— Exercise brief —
Repeat the listing in full. Nothing may be added or left out.

*** Material

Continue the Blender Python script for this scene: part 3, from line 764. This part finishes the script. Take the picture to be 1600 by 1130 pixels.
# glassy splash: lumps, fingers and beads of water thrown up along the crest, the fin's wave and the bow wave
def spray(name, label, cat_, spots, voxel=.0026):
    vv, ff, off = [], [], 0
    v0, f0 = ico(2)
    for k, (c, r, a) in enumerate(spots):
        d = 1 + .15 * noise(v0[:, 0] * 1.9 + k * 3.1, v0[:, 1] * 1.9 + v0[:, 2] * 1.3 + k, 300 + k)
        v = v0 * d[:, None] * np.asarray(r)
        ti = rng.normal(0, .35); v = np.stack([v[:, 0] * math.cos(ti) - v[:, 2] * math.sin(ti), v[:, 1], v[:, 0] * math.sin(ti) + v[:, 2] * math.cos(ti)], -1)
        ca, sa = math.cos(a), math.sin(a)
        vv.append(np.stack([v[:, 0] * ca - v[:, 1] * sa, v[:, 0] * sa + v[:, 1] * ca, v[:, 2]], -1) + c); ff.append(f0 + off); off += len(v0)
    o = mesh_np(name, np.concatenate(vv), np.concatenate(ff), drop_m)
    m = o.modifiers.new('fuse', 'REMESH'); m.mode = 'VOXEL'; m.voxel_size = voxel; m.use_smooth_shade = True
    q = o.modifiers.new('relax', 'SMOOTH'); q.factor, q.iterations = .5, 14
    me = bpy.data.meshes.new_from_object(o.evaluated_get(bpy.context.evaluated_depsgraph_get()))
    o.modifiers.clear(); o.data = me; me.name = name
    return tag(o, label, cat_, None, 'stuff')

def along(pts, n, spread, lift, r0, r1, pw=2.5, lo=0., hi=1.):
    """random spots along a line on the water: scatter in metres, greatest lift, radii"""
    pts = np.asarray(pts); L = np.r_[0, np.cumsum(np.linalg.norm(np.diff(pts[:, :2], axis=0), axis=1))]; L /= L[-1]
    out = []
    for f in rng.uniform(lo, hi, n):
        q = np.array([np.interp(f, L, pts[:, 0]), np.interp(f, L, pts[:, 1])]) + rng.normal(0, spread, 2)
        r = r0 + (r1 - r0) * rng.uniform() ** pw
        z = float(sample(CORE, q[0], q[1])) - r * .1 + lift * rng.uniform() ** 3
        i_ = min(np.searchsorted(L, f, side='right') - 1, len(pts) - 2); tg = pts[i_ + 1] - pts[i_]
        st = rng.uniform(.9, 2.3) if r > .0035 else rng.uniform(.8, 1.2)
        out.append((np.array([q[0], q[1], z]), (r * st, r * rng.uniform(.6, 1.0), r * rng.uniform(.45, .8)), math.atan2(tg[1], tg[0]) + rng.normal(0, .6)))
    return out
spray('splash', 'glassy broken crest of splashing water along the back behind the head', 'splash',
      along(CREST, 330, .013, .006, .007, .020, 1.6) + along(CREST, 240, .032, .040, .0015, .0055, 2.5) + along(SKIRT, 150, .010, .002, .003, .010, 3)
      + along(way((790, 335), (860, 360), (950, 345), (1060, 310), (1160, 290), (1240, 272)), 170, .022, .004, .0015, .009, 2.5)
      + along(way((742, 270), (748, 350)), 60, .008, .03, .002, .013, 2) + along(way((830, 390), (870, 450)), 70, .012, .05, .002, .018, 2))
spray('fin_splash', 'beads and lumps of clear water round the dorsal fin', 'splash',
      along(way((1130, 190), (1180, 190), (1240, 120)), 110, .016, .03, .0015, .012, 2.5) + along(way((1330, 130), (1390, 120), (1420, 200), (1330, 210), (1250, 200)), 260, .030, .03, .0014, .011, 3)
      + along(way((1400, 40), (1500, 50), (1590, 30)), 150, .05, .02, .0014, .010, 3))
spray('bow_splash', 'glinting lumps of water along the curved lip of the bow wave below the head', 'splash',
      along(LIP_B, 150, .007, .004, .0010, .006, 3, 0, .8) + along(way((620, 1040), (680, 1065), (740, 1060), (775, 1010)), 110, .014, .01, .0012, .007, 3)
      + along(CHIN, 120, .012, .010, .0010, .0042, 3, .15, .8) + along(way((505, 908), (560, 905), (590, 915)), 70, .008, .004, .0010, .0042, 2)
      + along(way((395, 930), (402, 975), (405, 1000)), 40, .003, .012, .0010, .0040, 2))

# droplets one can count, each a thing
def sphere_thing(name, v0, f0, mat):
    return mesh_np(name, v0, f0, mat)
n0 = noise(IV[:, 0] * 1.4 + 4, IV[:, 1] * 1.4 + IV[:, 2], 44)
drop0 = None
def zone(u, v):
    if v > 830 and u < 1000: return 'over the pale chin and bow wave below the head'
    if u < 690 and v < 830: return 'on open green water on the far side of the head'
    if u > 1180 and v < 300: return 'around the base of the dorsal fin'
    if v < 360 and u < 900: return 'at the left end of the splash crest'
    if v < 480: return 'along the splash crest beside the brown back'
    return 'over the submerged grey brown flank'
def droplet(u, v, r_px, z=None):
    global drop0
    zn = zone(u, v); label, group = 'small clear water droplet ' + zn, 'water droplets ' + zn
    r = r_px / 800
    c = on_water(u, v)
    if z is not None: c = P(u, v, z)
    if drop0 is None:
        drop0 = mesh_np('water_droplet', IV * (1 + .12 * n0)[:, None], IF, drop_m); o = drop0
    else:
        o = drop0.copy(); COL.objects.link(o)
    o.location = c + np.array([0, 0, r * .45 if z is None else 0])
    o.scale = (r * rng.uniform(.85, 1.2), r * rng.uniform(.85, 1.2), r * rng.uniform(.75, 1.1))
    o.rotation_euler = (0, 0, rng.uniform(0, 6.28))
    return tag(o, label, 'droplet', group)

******

— Written response —
Continue the Blender Python script for this scene: part 3, from line 764. This part finishes the script. Take the picture to be 1600 by 1130 pixels.
# glassy splash: lumps, fingers and beads of water thrown up along the crest, the fin's wave and the bow wave
def spray(name, label, cat_, spots, voxel=.0026):
    vv, ff, off = [], [], 0
    v0, f0 = ico(2)
    for k, (c, r, a) in enumerate(spots):
        d = 1 + .15 * noise(v0[:, 0] * 1.9 + k * 3.1, v0[:, 1] * 1.9 + v0[:, 2] * 1.3 + k, 300 + k)
        v = v0 * d[:, None] * np.asarray(r)
        ti = rng.normal(0, .35); v = np.stack([v[:, 0] * math.cos(ti) - v[:, 2] * math.sin(ti), v[:, 1], v[:, 0] * math.sin(ti) + v[:, 2] * math.cos(ti)], -1)
        ca, sa = math.cos(a), math.sin(a)
        vv.append(np.stack([v[:, 0] * ca - v[:, 1] * sa, v[:, 0] * sa + v[:, 1] * ca, v[:, 2]], -1) + c); ff.append(f0 + off); off += len(v0)
    o = mesh_np(name, np.concatenate(vv), np.concatenate(ff), drop_m)
    m = o.modifiers.new('fuse', 'REMESH'); m.mode = 'VOXEL'; m.voxel_size = voxel; m.use_smooth_shade = True
    q = o.modifiers.new('relax', 'SMOOTH'); q.factor, q.iterations = .5, 14
    me = bpy.data.meshes.new_from_object(o.evaluated_get(bpy.context.evaluated_depsgraph_get()))
    o.modifiers.clear(); o.data = me; me.name = name
    return tag(o, label, cat_, None, 'stuff')

def along(pts, n, spread, lift, r0, r1, pw=2.5, lo=0., hi=1.):
    """random spots along a line on the water: scatter in metres, greatest lift, radii"""
    pts = np.asarray(pts); L = np.r_[0, np.cumsum(np.linalg.norm(np.diff(pts[:, :2], axis=0), axis=1))]; L /= L[-1]
    out = []
    for f in rng.uniform(lo, hi, n):
        q = np.array([np.interp(f, L, pts[:, 0]), np.interp(f, L, pts[:, 1])]) + rng.normal(0, spread, 2)
        r = r0 + (r1 - r0) * rng.uniform() ** pw
        z = float(sample(CORE, q[0], q[1])) - r * .1 + lift * rng.uniform() ** 3
        i_ = min(np.searchsorted(L, f, side='right') - 1, len(pts) - 2); tg = pts[i_ + 1] - pts[i_]
        st = rng.uniform(.9, 2.3) if r > .0035 else rng.uniform(.8, 1.2)
        out.append((np.array([q[0], q[1], z]), (r * st, r * rng.uniform(.6, 1.0), r * rng.uniform(.45, .8)), math.atan2(tg[1], tg[0]) + rng.normal(0, .6)))
    return out
spray('splash', 'glassy broken crest of splashing water along the back behind the head', 'splash',
      along(CREST, 330, .013, .006, .007, .020, 1.6) + along(CREST, 240, .032, .040, .0015, .0055, 2.5) + along(SKIRT, 150, .010, .002, .003, .010, 3)
      + along(way((790, 335), (860, 360), (950, 345), (1060, 310), (1160, 290), (1240, 272)), 170, .022, .004, .0015, .009, 2.5)
      + along(way((742, 270), (748, 350)), 60, .008, .03, .002, .013, 2) + along(way((830, 390), (870, 450)), 70, .012, .05, .002, .018, 2))
spray('fin_splash', 'beads and lumps of clear water round the dorsal fin', 'splash',
      along(way((1130, 190), (1180, 190), (1240, 120)), 110, .016, .03, .0015, .012, 2.5) + along(way((1330, 130), (1390, 120), (1420, 200), (1330, 210), (1250, 200)), 260, .030, .03, .0014, .011, 3)
      + along(way((1400, 40), (1500, 50), (1590, 30)), 150, .05, .02, .0014, .010, 3))
spray('bow_splash', 'glinting lumps of water along the curved lip of the bow wave below the head', 'splash',
      along(LIP_B, 150, .007, .004, .0010, .006, 3, 0, .8) + along(way((620, 1040), (680, 1065), (740, 1060), (775, 1010)), 110, .014, .01, .0012, .007, 3)
      + along(CHIN, 120, .012, .010, .0010, .0042, 3, .15, .8) + along(way((505, 908), (560, 905), (590, 915)), 70, .008, .004, .0010, .0042, 2)
      + along(way((395, 930), (402, 975), (405, 1000)), 40, .003, .012, .0010, .0040, 2))

# droplets one can count, each a thing
def sphere_thing(name, v0, f0, mat):
    return mesh_np(name, v0, f0, mat)
n0 = noise(IV[:, 0] * 1.4 + 4, IV[:, 1] * 1.4 + IV[:, 2], 44)
drop0 = None
def zone(u, v):
    if v > 830 and u < 1000: return 'over the pale chin and bow wave below the head'
    if u < 690 and v < 830: return 'on open green water on the far side of the head'
    if u > 1180 and v < 300: return 'around the base of the dorsal fin'
    if v < 360 and u < 900: return 'at the left end of the splash crest'
    if v < 480: return 'along the splash crest beside the brown back'
    return 'over the submerged grey brown flank'
def droplet(u, v, r_px, z=None):
    global drop0
    zn = zone(u, v); label, group = 'small clear water droplet ' + zn, 'water droplets ' + zn
    r = r_px / 800
    c = on_water(u, v)
    if z is not None: c = P(u, v, z)
    if drop0 is None:
        drop0 = mesh_np('water_droplet', IV * (1 + .12 * n0)[:, None], IF, drop_m); o = drop0
    else:
        o = drop0.copy(); COL.objects.link(o)
    o.location = c + np.array([0, 0, r * .45 if z is None else 0])
    o.scale = (r * rng.uniform(.85, 1.2), r * rng.uniform(.85, 1.2), r * rng.uniform(.75, 1.1))
    o.rotation_euler = (0, 0, rng.uniform(0, 6.28))
    return tag(o, label, 'droplet', group)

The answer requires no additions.